Hoofdstuk 4 Overgangs- En Slotregels

Artikel 10 Overgangsrecht

10.1 Overgangsrecht bouwwerken

  1. a. Een bouwwerk dat op het tijdstip van inwerkingtreding van het bestemmingsplan aanwezig of in uitvoering is, dan wel gebouwd kan worden krachtens een omgevingsvergunning, en afwijkt van het plan, mag, mits deze afwijking naar aard en omvang niet wordt vergroot,
    1. 1. gedeeltelijk worden vernieuwd of veranderd;
    2. 2. na het teniet gaan ten gevolge van een calamiteit geheel worden vernieuwd of veranderd, mits de aanvraag van de omgevingsvergunning voor het bouwen wordt gedaan binnen twee jaar na de dag waarop het bouwwerk is teniet gegaan.
  2. b. Het dagelijks bestuur kan eenmalig in afwijking van 10.1.a. een omgevingsvergunning verlenen voor het vergroten van de inhoud van een bouwwerk als bedoeld in 10.1.a. met maximaal 10%;
  3. c. 10.1.a. is niet van toepassing op bouwwerken die weliswaar bestaan op het tijdstip van inwerkingtreding van het plan, maar zijn gebouwd zonder vergunning en in strijd met het daarvoor geldende plan, daaronder begrepen de overgangsbepaling van dat plan.

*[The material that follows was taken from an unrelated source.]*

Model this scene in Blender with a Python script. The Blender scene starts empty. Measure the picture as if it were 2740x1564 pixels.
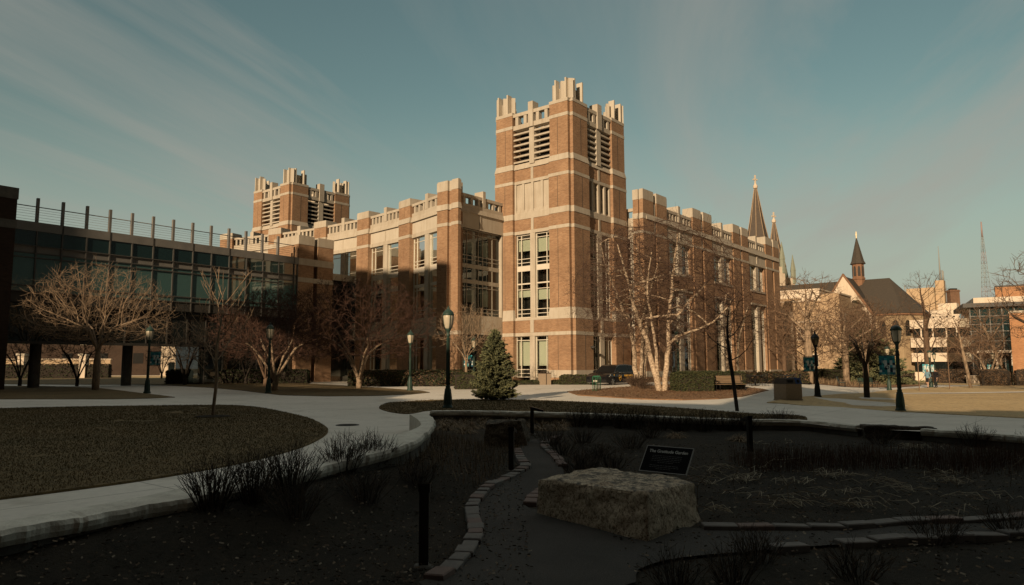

10.2 Overgangsrecht gebruik

  1. a. Het gebruik van grond en bouwwerken dat bestond op het tijdstip van inwerkingtreding van het bestemmingsplan en hiermee in strijd is, mag worden voortgezet;
  2. b. Het is verboden het met het bestemmingsplan strijdige gebruik, bedoeld in 10.2.a., te veranderen of te laten veranderen in een ander met dat plan strijdig gebruik, tenzij door deze verandering de afwijking naar aard en omvang wordt verkleind;
  3. c. Indien het gebruik, bedoeld in 10.2.a., na het tijdstip van inwerkingtreding van het plan voor een periode langer dan een jaar wordt onderbroken, is het verboden dit gebruik daarna te hervatten of te laten hervatten;
  4. d. Lid 10.2.a. is niet van toepassing op het gebruik dat reeds in strijd was met het voorheen geldende bestemmingsplan, daaronder begrepen, de overgangsbepalingen van dat plan.

Artikel 11 Slotregel

Deze regels worden aangehaald als:

Regels van het bestemmingsplan Pieter Breughelstraat.